Passei a ver mais pessoas com o meu tamanho na TV, nos comerciais, na capa das revistas… Gente que, assim como eu, começou a ver beleza e aceitar o corpo que se tem. Esbanjar saúde em corpos diversos, nada convencionais e que agora se enquadram também no tal do padrão de beleza que é a beleza de cada um.
Não vou dourar a pílula aqui e ser utópica dizendo que todos os problemas com o meu corpo acabaram. Seria leviana e mentiria para quem me lê. Ainda enfrento a onda do engorda e emagrece. Quilinhos e dobrinhas a mais ainda gritam no espelho (e me incomodam quando entram em rebelião), mas eu não piro mais e não deixo de me achar bonita por isso.
Sei que posso melhorar, posso fazer algum estica e puxa para tirar eles dali (se estiverem realmente me incomodando), mas vejo beleza no meu corpo. Vejo beleza nos meus seios grandes, nas minhas dobras, na minha estrutura grande. Vejo beleza em mim. E essa é a magia! Ver beleza na gente.
Outro dia, enquanto me trocava no camarim da emissora para gravar o programa, uma pessoa da equipe de figurino notou que eu tinha emagrecido. Confirmei. Para o meu espanto, a pessoa me retrucou; “Mas por que você está emagrecendo?”. Respondi timidamente que esse era o resultado dos exercícios e da natação que tinha começado a fazer para aguentar o tranco da minha rotina, que não é nada fácil.
“Ah, bom.

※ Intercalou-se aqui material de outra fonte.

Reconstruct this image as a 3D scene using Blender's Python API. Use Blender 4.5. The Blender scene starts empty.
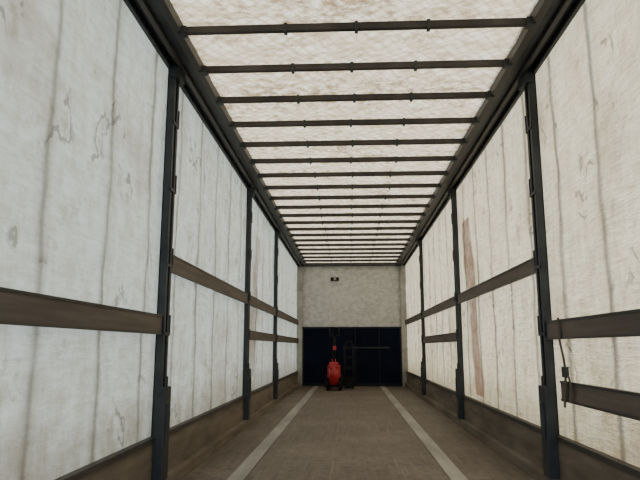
import bpy, bmesh, math, random
from mathutils import Vector, Matrix
random.seed(4)
C = bpy.context.scene.collection
HW=1.245; Y0=0.25; Y1=13.8; ZC=2.76

# ---------- node helpers ----------
def newmat(name):
    m=bpy.data.materials.new(name); m.use_nodes=True
    nt=m.node_tree; nt.nodes.clear()
    return m,nt
def N(nt,t,**k):
    n=nt.nodes.new(t)
    for a,b in k.items():
        if a.startswith('i_'): n.inputs[a[2:].replace('_',' ')].default_value=b
        else: setattr(n,a,b)
    return n
def L(nt,a,b): nt.links.new(a,b)
def coords(nt,scale=(1,1,1),rot=(0,0,0)):
    tc=N(nt,'ShaderNodeTexCoord'); mp=N(nt,'ShaderNodeMapping')
    mp.inputs['Scale'].default_value=scale; mp.inputs['Rotation'].default_value=rot
    L(nt,tc.outputs['Object'],mp.inputs['Vector']); return mp.outputs[0]
def noise(nt,vec,scale,detail=4,rough=.6):
    n=N(nt,'ShaderNodeTexNoise'); n.inputs['Scale'].default_value=scale
    n.inputs['Detail'].default_value=detail; n.inputs['Roughness'].default_value=rough
    L(nt,vec,n.inputs['Vector']); return n.outputs['Fac']
def ramp(nt,fac,stops):
    r=N(nt,'ShaderNodeValToRGB'); e=r.color_ramp.elements
    while len(e)<len(stops): e.new(.5)
    for i,(p,c) in enumerate(stops):
        e[i].position=p; e[i].color=(c,c,c,1) if not hasattr(c,'__len__') else (*c,1)
    L(nt,fac,r.inputs[0]); return r.outputs[0]
def mix(nt,fac,a,b,mode='MIX'):
    m=N(nt,'ShaderNodeMix',data_type='RGBA',blend_type=mode)
    for s,v in ((m.inputs[0],fac),(m.inputs[6],a),(m.inputs[7],b)):
        if hasattr(v,'is_output'): L(nt,v,s)
        elif hasattr(v,'__len__'): s.default_value=(*v,1)
        else: s.default_value=v
    return m.outputs[2]
def math_(nt,op,a,b=None,c=None,clamp=False):
    m=N(nt,'ShaderNodeMath',operation=op,use_clamp=clamp)
    for i,v in enumerate((a,b,c)):
        if v is None: continue
        if hasattr(v,'is_output'): L(nt,v,m.inputs[i])
        else: m.inputs[i].default_value=v
    return m.outputs[0]
def bump(nt,h,strength,dist=.01):
    b=N(nt,'ShaderNodeBump'); b.inputs['Strength'].default_value=strength; b.inputs['Distance'].default_value=dist
    L(nt,h,b.inputs['Height']); return b.outputs[0]

def solid(name,c1,c2,rough=.6,metal=0,scale=6,stretch=(1,1,1),bstr=.2,spec=.5):
    m,nt=newmat(name); v=coords(nt,stretch)
    n=noise(nt,v,scale,6); col=mix(nt,ramp(nt,n,[(.35,0),(.65,1)]),c1,c2)
    p=N(nt,'ShaderNodeBsdfPrincipled'); L(nt,col,p.inputs['Base Color'])
    p.inputs['Roughness'].default_value=rough; p.inputs['Metallic'].default_value=metal
    p.inputs['Specular IOR Level'].default_value=spec
    L(nt,bump(nt,noise(nt,v,scale*6,4),bstr,.003),p.inputs['Normal'])
    o=N(nt,'ShaderNodeOutputMaterial'); L(nt,p.outputs[0],o.inputs[0]); return m

def fabric(name,base,warm,trans,kind,ttint,off=0):
    m,nt=newmat(name)
    v=coords(nt)
    if kind=='roof':
        n1=noise(nt,v,1.5,5); n2=noise(nt,coords(nt,(1.6,5,1),(0,0,math.radians(18))),3.0,6,.7)
        n3=noise(nt,v,13,6,.75)
        g=math_(nt,'ADD',math_(nt,'MULTIPLY',n2,.55),math_(nt,'MULTIPLY',n3,.45))
        col=mix(nt,ramp(nt,g,[(.43,0),(.57,.9)]),base,warm)
        sp=math_(nt,'ADD',math_(nt,'MULTIPLY',n1,.4),math_(nt,'MULTIPLY',n3,.6))
        col=mix(nt,ramp(nt,sp,[(.52,0),(.62,.8)]),col,(.24,.155,.085))
        def scrim(a):
            w=N(nt,'ShaderNodeTexWave'); w.inputs['Scale'].default_value=4.5; w.inputs['Distortion'].default_value=1.8; w.inputs['Detail'].default_value=2
            L(nt,coords(nt,(1,1,1),(0,0,math.radians(a))),w.inputs['Vector']); return ramp(nt,w.outputs['Fac'],[(.0,.6),(.35,0)])
        col=mix(nt,math_(nt,'MULTIPLY',math_(nt,'ADD',scrim(35),scrim(-50)),.6,clamp=True),col,(.44,.34,.23))
        h=math_(nt,'ADD',n2,math_(nt,'MULTIPLY',n3,.3)); bs=.7; bd=.05
    else:
        sep=N(nt,'ShaderNodeSeparateXYZ'); L(nt,v,sep.inputs[0]); X,Y,Z=sep.outputs
        n1=noise(nt,v,1.1,5); n2=noise(nt,v,9,6,.7); nb_=noise(nt,v,3.2,6,.72)
        nv=noise(nt,coords(nt,(1,7,.6)),1.7,5)
        nh=noise(nt,coords(nt,(1,1.8,9)),3.2,5,.65)
        g=math_(nt,'ADD',math_(nt,'MULTIPLY',nv,.26),math_(nt,'ADD',math_(nt,'MULTIPLY',n2,.42),math_(nt,'MULTIPLY',nh,.32)))
        dirt=ramp(nt,g,[(.44,0),(.58,1)])
        hem=math_(nt,'MULTIPLY',math_(nt,'SUBTRACT',1.0,Z,clamp=True),.9)
        dd=math_(nt,'ADD',math_(nt,'MULTIPLY',dirt,.7),math_(nt,'MULTIPLY',hem,nv),clamp=True)
        col=mix(nt,dd,base,warm)
        col=mix(nt,ramp(nt,n1,[(.55,0),(.70,.5)]),col,(.38,.30,.21))
        col=mix(nt,ramp(nt,nb_,[(.57,0),(.68,.6)]),col,(.36,.29,.21))
        hb=math_(nt,'MULTIPLY',math_(nt,'SUBTRACT',.62,Z,clamp=True),2.4,clamp=True)
        col=mix(nt,math_(nt,'MULTIPLY',hb,math_(nt,'ADD',n2,.2)),col,(.20,.15,.10))
        md=math_(nt,'ABSOLUTE',math_(nt,'SUBTRACT',math_(nt,'MODULO',math_(nt,'ADD',math_(nt,'SUBTRACT',Y,off),6.05+.3025),.605),.3025))
        md=math_(nt,'ADD',md,math_(nt,'MULTIPLY',math_(nt,'SUBTRACT',nv,.5),.006))
        seam_strap_shade=math_(nt,'SUBTRACT',1.0,math_(nt,'DIVIDE',md,.026),clamp=True)  # weld dirt plus the outer straps' show-through shadow, painted into the cloth colour
        col=mix(nt,math_(nt,'MULTIPLY',math_(nt,'MULTIPLY',seam_strap_shade,math_(nt,'ADD',nb_,.3)),.55),col,(.22,.18,.135))
        w=N(nt,'ShaderNodeTexWave'); w.inputs['Scale'].default_value=3.2; w.inputs['Distortion'].default_value=14; w.inputs['Detail'].default_value=4
        L(nt,v,w.inputs['Vector'])
        msk=ramp(nt,noise(nt,v,2.3,2),[(.57,0),(.62,1)])
        sc=math_(nt,'MULTIPLY',ramp(nt,w.outputs['Fac'],[(.92,0),(.98,.8)]),msk)
        col=mix(nt,math_(nt,'MULTIPLY',sc,.7),col,(.14,.12,.10))
        def stripe(yc,zc,k,w,z0,z1,s):
            d=math_(nt,'ABSOLUTE',math_(nt,'SUBTRACT',math_(nt,'SUBTRACT',Y,yc),math_(nt,'MULTIPLY',math_(nt,'SUBTRACT',Z,zc),k)))
            a=math_(nt,'SUBTRACT',1.0,math_(nt,'DIVIDE',math_(nt,'SUBTRACT',d,w,clamp=True),.08),clamp=True)
            b=math_(nt,'MULTIPLY',math_(nt,'GREATER_THAN',Z,z0),math_(nt,'LESS_THAN',Z,z1))
            return math_(nt,'MULTIPLY',math_(nt,'MULTIPLY',a,b),math_(nt,'MULTIPLY',s,math_(nt,'ADD',n2,.35)))
        if kind=='right':
            col=mix(nt,stripe(6.42,1.3,.22,.16,.38,2.25,.9),col,(.21,.115,.09))
        else:
            col=mix(nt,stripe(7.6,1.3,.25,.17,.5,2.3,.55),col,(.28,.17,.13))
        h=math_(nt,'ADD',nh,math_(nt,'ADD',nv,math_(nt,'MULTIPLY',n2,.5))); bs=.7; bd=.03
    nb=bump(nt,h,bs,bd)
    d=N(nt,'ShaderNodeBsdfDiffuse'); t=N(nt,'ShaderNodeBsdfTranslucent'); gl=N(nt,'ShaderNodeBsdfGlossy')
    L(nt,col,d.inputs[0]); L(nt,mix(nt,1.0,col,ttint,'MULTIPLY'),t.inputs[0]); L(nt,nb,d.inputs['Normal']); L(nt,nb,t.inputs['Normal'])
    ms=N(nt,'ShaderNodeMixShader'); ms.inputs[0].default_value=trans
    L(nt,d.outputs[0],ms.inputs[1]); L(nt,t.outputs[0],ms.inputs[2])
    gl.inputs['Roughness'].default_value=.5; L(nt,nb,gl.inputs['Normal'])
    m2=N(nt,'ShaderNodeMixShader'); m2.inputs[0].default_value=.03
    L(nt,ms.outputs[0],m2.inputs[1]); L(nt,gl.outputs[0],m2.inputs[2])
    o=N(nt,'ShaderNodeOutputMaterial'); L(nt,m2.outputs[0],o.inputs[0]); return m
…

Que susto! Achei que já tinha entrado na piração de ficar magra por que está na TV”. Essa foi a resposta dele. Sim, os tempos mudaram. Corpos como o meu cabem hoje na TV, na revista, na passarela, nas ruas. Cabem onde eles quiserem caber. Inclusive nas roupas que hoje são feitas para gente, como eu, que se orgulha de dizer: eu sou GG! Uma grande gorda e gostosa.